À sua direita, enorme, um transatlântico da Mala Real Inglesa carregava cachos verdes de banana nanica, e o guindaste guinchava, uivava, girava, e descia pela abertura escancarada do porão, até a terceira coberta, a rede de cordas que os estivadores lá no fundo abriam e descarregavam, arrumando a carga, cacho sobre cacho.

O guindaste tornava a uivar, suspendia a rede vazia, que era descida sobre uma galera carregada de bananas, onde outros homens trabalhavam, suados e seminus.

 

Em direção ao cais, o moleque acena para o condutor do guindaste, o seu Quincas, que o cumprimenta de volta. A relação do moleque com o motorneiro tem a função narrativa de reforçar a relação mediada. O protagonista não trabalha no porto como o de Navios Iluminados, mas pesca por ali e conhece quem lá trabalha.

 

E o momento em que o moleque finalmente pesca um bagre é aquele no qual o ambiente urbano já se transforma num burburinho distante. Mas a cidade volta com tudo e seus barulhos se misturam no canal do estuário quando o bonde da linha 19 provoca uma tragédia na ponte do Paquetá:

 

De repente, lá para trás, junto à linha do 19, subiu um grito, que um clamor de vozes logo abafou.

O moleque virou-se: corria gente de todos os lados, cercando o bonde. Em pouco tempo, estava ali uma multidã, vociferando, gritando, os de trás querendo passar para a frente, na ânsia de olhar.

 

O peixe fisga a linha e a atenção do pescador.
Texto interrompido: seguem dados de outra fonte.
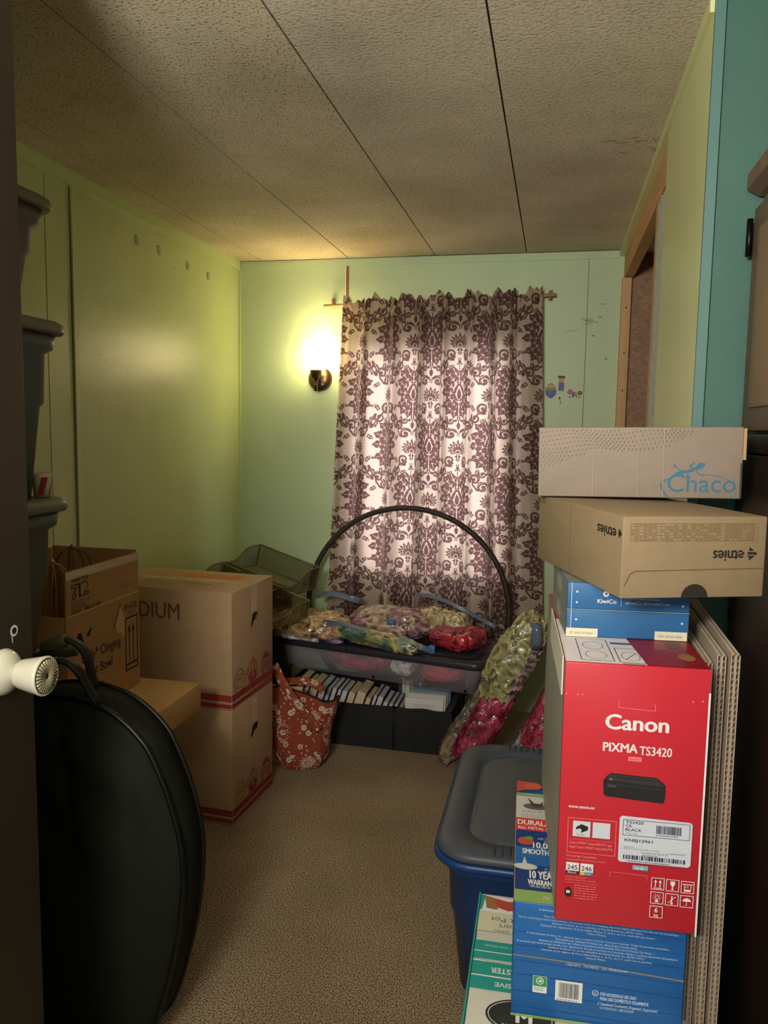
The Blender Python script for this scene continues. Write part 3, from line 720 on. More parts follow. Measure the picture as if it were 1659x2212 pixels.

Com isso, não sabemos o que ocorre na ponte onde a multidão vai se desfazendo e os automóveis recuperam os minutos perdidos com mais velocidade.

Só depois que um marujo pergunta ao pescador o que passara por ali é que os sons da cidade tornam à narrativa:

 

Um grito estridente de mulher veio da ponte, tão agudo e metálico como se fosse um grito de dor soltado por um daqueles guindastes, subitamente humanizado.

(...)

Ouviu-se um guincho forte que arranhava o ouvido, mas o moleque não pode saber se era uivo de guindaste ou grito da mãe da criança que o bonde matara.

 

Alheio à cidade, o moleque não se importava com o que acontecia na ponte. Ele “era um guri de treze anos, e já sabia que cada um vive por si e Deus para ninguém quando se é pobre e se tem um pai bêbado e uma mãe doente do peito”. Seu nome era José Praxedes, mas também indiferença.

 

Referências:

Alberto Leal. Cais de Santos. Rio de Janeiro: Edição da Cooperativa Cultural Guanabara, 1939.